The method you talk about is simply a way to classify whether the function is above or below the axis. I will take this example where it is required to find the region where $$f(x):=\frac{x(3-x)}{(x+4)^2}\geq0.$$
They re-arranged this equation into the form $$\frac{x(x-3)}{(x+4)^2}\leq0$$ which actually changes nothing about the regions. Why did they do this then? Well, by doing this, as $x$ becomes large and positive, the expression on the LHS also becomes large and positive. This is how they draw the line for $x>3$ as going up towards infinity, i.e. being positive. How do we know it doesn't change sign after that? The two roots of this expression are $x=0$, $x=3$, and there is an asymptote at $x=-4$. So to the right of $x=3$, the curve never crosses the $x$ axis since there are no roots and no asymptotes in this region. So the sign of $f(x)$ to the right of $x=3$ never changes.
Using similar reasoning, you can conclude that the sign is the same in the regions $0\leq x\leq3$, $-4<x\leq0$, $x<-4$. You could from here work out the sign of $f(x)$ in these regions too, or alternatively, use the multiplicity of the root as they have done.
Suppose the function $g(x)$ has a root (this argument works in the same way at a singularity) at $x=a$ with multiplicity $n$. Then $g(x)=h(x)(x-a)^n$, where $h(a)\neq 0$. So $h(x)$ is either positive or negative, and for small $\epsilon>0$, $h(a-\epsilon)$ and $h(a+\epsilon)$ have the same sign. We then have: $$g(a+\epsilon)=h(a+\epsilon)(\epsilon)^n\text{, and }g(a-\epsilon)=h(a-\epsilon)(-\epsilon)^n$$
If $n$ is odd, then these two expressions have a different sign, i.e. the sign changes in this transition. If instead $n$ is even then the sign is the same either side.
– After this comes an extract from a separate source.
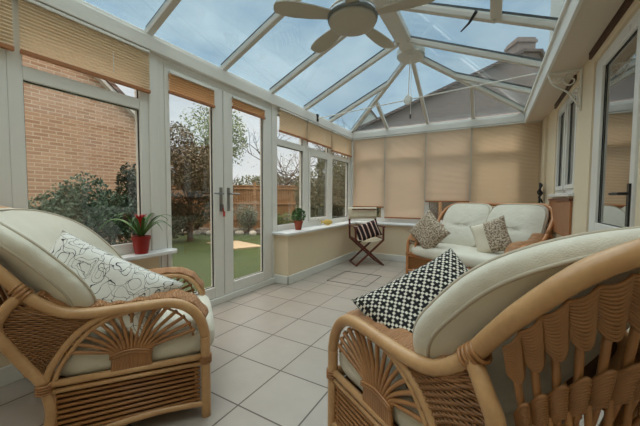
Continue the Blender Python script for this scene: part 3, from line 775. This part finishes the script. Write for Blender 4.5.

So this explains why in the example, at $x=3$ and $x=0$, the sign of the function changes, and at $x=-4$, it does not.
Let us look at the actual graph for $f(x)$:

To look at the three regions on the right, let's look closer.
These graphs I have plotted have the exact opposite signs to the ones in the link I provided, since they have take $-f(x)$, but the inequality is also reversed, so either method is correct.
Essentially, the wavy curve method is a way to plot these regions in a quicker and easier way, by knowing the sign of the function in a region without working out the finer details.
And is it applicable for quadratic equations only or any equation of $n$th power (if we can find it's roots?)?
Yes.
Can we use wavy curve method for equations whose roots are not easy to find?
You could work out if a root lies in a certain region (if you managed to establish that a root is in the region $[0,1]$, and then you can use this method for $x>1$ and $x<0$, but to define exact regions, you'd of course need to find the actual roots.